** Input material **
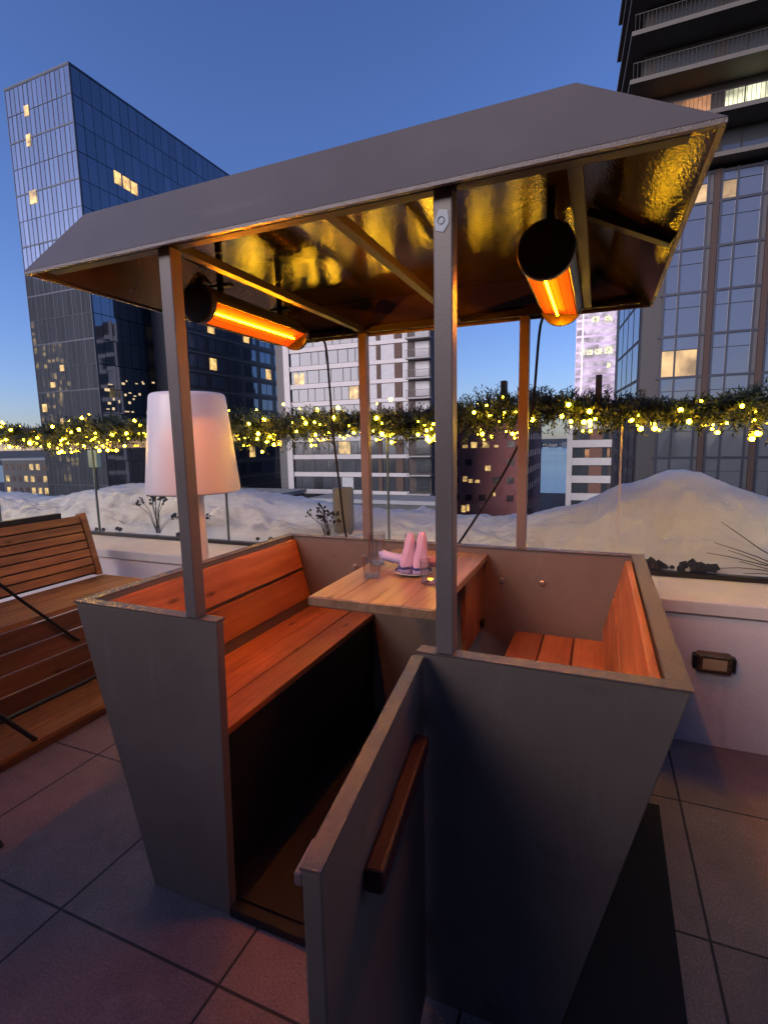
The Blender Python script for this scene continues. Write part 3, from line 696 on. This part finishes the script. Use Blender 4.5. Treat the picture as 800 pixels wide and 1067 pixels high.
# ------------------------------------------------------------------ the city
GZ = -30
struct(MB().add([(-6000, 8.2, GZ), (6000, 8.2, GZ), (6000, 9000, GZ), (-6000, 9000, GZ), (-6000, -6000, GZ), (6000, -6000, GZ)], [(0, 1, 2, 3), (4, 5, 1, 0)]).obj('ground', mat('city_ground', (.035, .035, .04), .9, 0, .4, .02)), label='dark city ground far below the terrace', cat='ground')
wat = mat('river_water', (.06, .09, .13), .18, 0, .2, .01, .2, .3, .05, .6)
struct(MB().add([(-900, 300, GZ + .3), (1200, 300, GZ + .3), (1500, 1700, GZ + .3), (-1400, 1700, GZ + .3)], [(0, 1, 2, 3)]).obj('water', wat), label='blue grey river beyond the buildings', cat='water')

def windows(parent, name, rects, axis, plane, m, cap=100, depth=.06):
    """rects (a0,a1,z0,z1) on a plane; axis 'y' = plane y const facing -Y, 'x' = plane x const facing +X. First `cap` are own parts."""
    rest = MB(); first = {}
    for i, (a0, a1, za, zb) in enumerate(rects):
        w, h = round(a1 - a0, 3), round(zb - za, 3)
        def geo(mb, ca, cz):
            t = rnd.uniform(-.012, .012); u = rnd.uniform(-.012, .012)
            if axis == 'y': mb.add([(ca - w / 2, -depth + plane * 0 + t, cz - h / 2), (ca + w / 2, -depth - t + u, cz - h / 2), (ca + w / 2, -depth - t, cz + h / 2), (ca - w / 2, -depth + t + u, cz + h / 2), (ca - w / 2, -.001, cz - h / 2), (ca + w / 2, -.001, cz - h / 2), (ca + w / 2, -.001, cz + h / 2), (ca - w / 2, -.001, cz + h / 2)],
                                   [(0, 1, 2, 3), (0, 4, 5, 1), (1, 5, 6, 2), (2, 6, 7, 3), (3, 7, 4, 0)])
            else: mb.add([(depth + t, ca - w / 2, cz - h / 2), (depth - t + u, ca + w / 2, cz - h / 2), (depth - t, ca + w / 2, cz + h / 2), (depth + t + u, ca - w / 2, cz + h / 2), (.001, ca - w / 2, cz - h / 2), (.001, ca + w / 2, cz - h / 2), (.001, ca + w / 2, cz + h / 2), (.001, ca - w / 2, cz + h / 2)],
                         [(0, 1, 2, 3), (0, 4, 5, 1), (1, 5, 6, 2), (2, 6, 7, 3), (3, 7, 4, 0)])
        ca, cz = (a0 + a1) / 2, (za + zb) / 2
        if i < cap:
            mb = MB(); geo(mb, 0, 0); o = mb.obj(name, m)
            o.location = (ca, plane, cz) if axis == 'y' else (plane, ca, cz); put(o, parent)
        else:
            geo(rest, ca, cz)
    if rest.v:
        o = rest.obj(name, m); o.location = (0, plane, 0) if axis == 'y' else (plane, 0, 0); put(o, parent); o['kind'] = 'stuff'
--
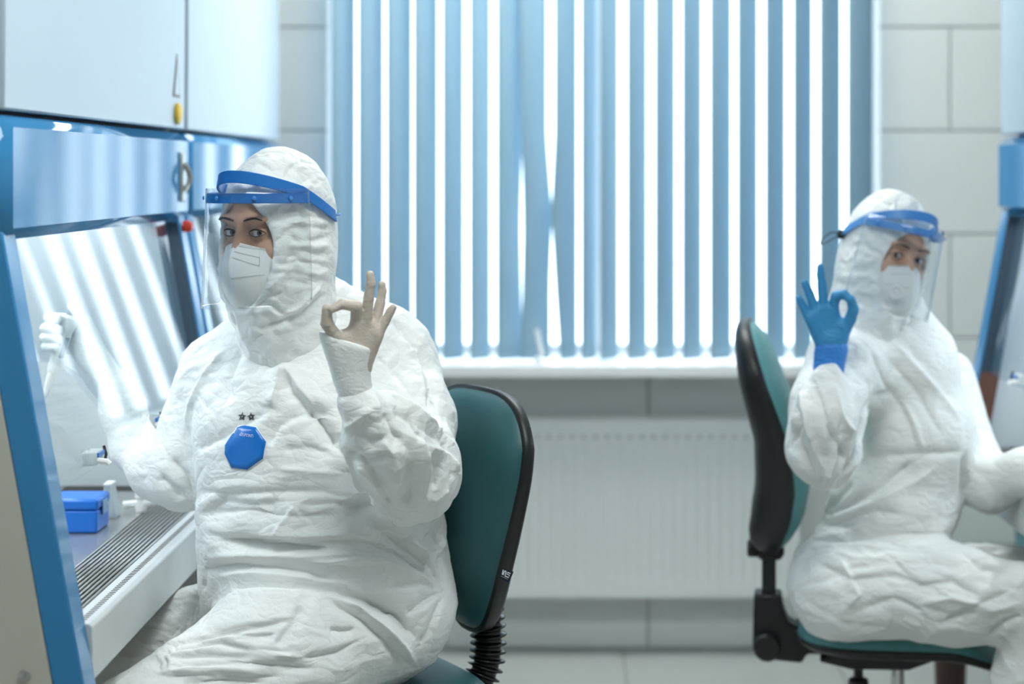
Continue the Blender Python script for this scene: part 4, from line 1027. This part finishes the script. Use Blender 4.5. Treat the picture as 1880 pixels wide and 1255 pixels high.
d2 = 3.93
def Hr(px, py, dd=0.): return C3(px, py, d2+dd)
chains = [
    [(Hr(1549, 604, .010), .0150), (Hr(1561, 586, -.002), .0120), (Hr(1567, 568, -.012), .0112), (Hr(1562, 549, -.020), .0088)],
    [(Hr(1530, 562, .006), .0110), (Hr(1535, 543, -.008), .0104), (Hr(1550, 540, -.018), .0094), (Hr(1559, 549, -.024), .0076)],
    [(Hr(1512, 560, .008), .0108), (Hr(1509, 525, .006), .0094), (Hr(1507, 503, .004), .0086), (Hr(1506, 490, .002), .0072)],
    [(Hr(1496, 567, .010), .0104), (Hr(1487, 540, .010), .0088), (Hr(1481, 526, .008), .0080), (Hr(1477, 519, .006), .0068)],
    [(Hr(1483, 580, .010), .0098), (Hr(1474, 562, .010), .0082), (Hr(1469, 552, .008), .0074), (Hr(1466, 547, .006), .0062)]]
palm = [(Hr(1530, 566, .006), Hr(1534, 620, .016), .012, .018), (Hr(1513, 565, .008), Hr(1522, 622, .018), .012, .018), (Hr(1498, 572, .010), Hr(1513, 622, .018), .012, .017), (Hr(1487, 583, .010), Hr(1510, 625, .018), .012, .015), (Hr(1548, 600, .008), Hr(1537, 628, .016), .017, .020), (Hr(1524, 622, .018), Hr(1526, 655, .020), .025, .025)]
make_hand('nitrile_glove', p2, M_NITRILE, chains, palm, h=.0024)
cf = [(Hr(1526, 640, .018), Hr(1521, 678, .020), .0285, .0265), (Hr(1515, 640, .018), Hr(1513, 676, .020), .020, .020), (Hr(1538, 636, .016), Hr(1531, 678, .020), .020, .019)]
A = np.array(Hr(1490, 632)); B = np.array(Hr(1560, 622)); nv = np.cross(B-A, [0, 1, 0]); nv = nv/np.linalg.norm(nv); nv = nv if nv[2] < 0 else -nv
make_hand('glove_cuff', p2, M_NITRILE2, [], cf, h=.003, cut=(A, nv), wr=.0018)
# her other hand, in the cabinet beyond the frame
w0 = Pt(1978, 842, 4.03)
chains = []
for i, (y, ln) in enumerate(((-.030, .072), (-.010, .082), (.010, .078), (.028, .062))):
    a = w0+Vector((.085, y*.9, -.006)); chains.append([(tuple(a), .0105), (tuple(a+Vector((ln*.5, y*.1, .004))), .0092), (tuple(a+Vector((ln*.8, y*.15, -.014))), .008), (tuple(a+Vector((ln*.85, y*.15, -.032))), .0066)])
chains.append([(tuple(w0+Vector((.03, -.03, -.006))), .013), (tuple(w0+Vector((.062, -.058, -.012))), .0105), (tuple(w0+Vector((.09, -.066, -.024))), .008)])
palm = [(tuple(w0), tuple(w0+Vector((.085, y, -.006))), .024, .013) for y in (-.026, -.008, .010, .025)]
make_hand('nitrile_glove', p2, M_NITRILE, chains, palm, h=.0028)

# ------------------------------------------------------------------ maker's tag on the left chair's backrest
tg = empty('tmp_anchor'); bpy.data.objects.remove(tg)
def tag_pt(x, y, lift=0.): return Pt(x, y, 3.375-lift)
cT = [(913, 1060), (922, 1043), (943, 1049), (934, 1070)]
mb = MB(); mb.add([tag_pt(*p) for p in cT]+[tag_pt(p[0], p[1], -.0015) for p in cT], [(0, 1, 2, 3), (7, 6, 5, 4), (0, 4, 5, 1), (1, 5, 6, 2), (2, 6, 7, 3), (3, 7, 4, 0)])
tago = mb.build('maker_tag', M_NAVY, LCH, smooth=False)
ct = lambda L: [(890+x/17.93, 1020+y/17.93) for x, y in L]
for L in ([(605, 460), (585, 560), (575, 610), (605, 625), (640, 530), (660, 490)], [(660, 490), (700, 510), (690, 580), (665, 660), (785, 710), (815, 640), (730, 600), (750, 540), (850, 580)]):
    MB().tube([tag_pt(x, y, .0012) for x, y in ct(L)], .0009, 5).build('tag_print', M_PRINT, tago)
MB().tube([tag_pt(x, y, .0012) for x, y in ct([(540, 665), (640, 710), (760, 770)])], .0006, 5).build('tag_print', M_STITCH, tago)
==
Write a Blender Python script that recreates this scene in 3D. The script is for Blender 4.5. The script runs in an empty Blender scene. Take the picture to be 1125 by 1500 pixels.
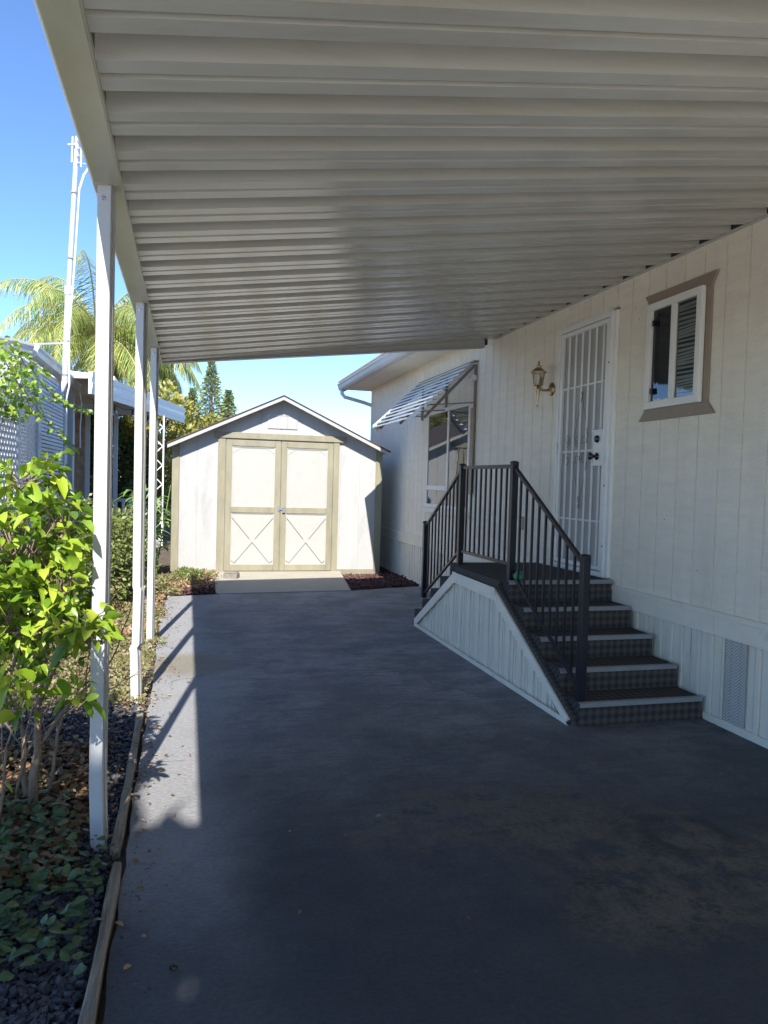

** The task **
Which lines include the word "finishes"? Copy every one of them.

** Exercise solution **
The Blender Python script for this scene continues. Write part 3, from line 696 on. This part finishes the script. Use Blender 4.5. Treat the picture as 800 pixels wide and 1067 pixels high.
Continue the Blender Python script for this scene: part 4, from line 1027. This part finishes the script. Use Blender 4.5. Treat the picture as 1880 pixels wide and 1255 pixels high.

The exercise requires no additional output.